Jen Sorensen and Angelo Lopez won editorial cartooning awards from the Society of Professional Journalists. The Hugo Award nominations were announced, and included comics such as Saga, xkcd, and Girl Genius (and incidentally, this year's slate kicked up an awards controversy that makes comics seem mature).

—Reviews & Commentary.
Robert Boyd writes about Mimi Pond's Over Easy. Leo Carey at The New Yorker talks late Tintin (Flight 714). Rob Clough tackles recent Ryan Cecil Smith. At The Beat, Jessica Lee reviews selections from the spring "Oily bundle." Alicia DeSantis reviews Philip Guston's Late Works.
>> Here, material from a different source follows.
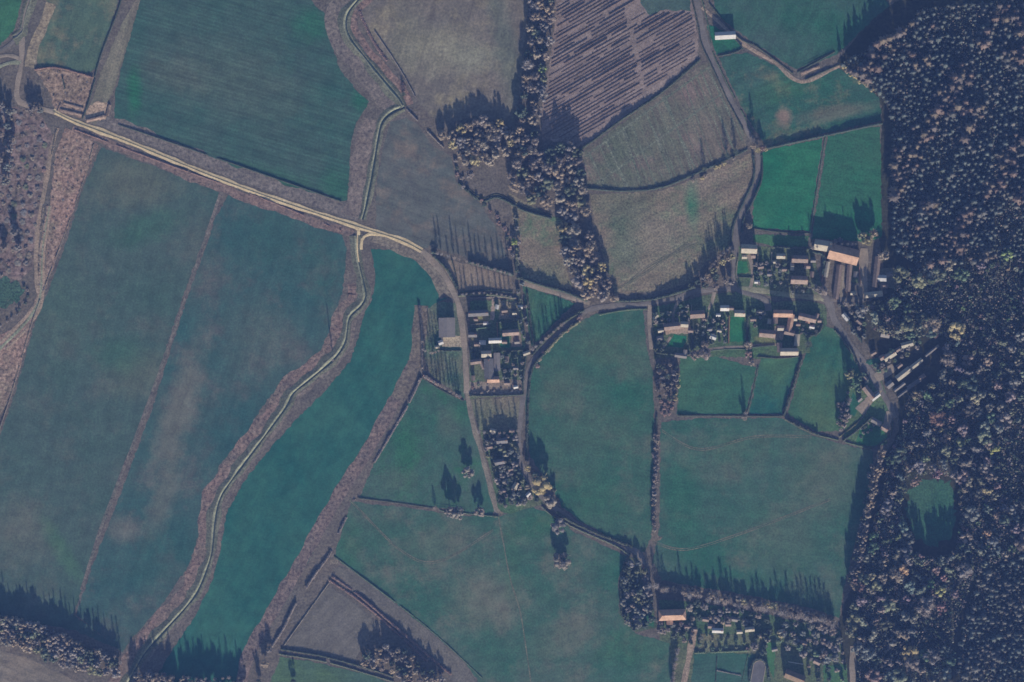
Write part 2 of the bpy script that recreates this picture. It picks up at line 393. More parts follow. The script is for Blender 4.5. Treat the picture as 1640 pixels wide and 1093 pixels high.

—Subscriptions & Spending Opportunities.
Up-and-coming publisher 2D Cloud has begun offering full-year subscriptions to their lineup. The Study Group 2014 subscription crowdfunder is now into stretch goals. Julian Darius wrote an essay complaining that crowdfunding for comics is "broken" that I don't really understand, but I do know that people in comics love to argue about Kickstarter, so maybe some of you will.

—The Recent Troubles. Janelle Asselin has written a followup post regarding the fallout from her recent review of a Teen Titans cover, which led to violent threats from fans. Will Pfeiffer, the writer of the comic in question, spoke out against this response and asked fans not to threaten her any more. It is depressing that any of this needs to be said out loud to adults, but I guess it does.

—Interviews. R. Crumb and the East River String Band appeared on Soundcheck. Paul Gravett profiles Oscar Zarate. The Schulz Library Blog talked to Montreal's Julie Delporte. Gil Roth talks to comics librarian Caitlin McGurk. Paul Levitz interviewed Neal Adams for the 2013/2014 Taschen catalog. The New Yorker gives Jesse Jacobs a preview and the shortest profile possible.